The river is popular with boaters and anglers, and I saw several pickups with fly rods in the gun rack, probably folks getting in some fishing after work. I stopped at Mott Bridge along the way, a wooden arch bridge built as a CCC project in 1935. There’s an interpretive kiosk on the other side of the bridge, as well as several trail heads.

While looking at an unusual rock formation next to the river, I was surprised by an intense cloudburst. I saw a flash, heard thunder, and fifteen seconds I was under a waterfall. Visibility was so poor that even with the wipers on ‘high’, I couldn’t drive more than 30 mph. As is usually the case in those types of storms, the rain ceased after a few minutes. A little later I pulled into a store parking lot, the first building I’d seen in over an hour. As soon as I got out of the car, a man poked his head out the door and exclaimed “I bet that surprised you!”

After I’d photographed the nice double rainbow over the valley, we talked about the storm for a bit. He said that he’d seen the rain curtain moving up the valley, and that water was splashing up onto the porch two feet off the ground.

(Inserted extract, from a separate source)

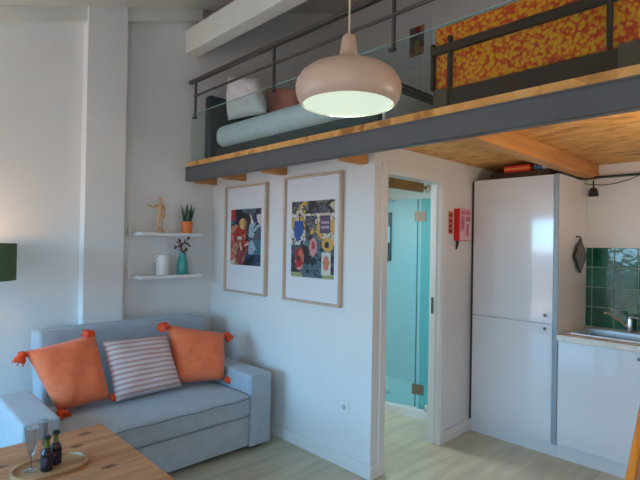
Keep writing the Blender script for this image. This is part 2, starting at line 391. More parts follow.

The road exits the hills shortly East of Glide, then on to Roseburg. By the time I pulled into Roseburg, it was late and I was tired. I checked hotel reviews, but the highest-rated one in my price range was full. At the next hotel the clerk asked me what I was looking to spend, and I told her. She gave me a room at the price. A decent enough place.

Because it was Thursday, I looked for a sports bar so I could watch some football. I ended up at a local dive, where I ordered a beer and a hamburger. When I asked the bartender if I could get the burger cooked ‘medium’, he replied that “I’m not really into temperature”. Well, it was good enough burger, and I didn’t get sick.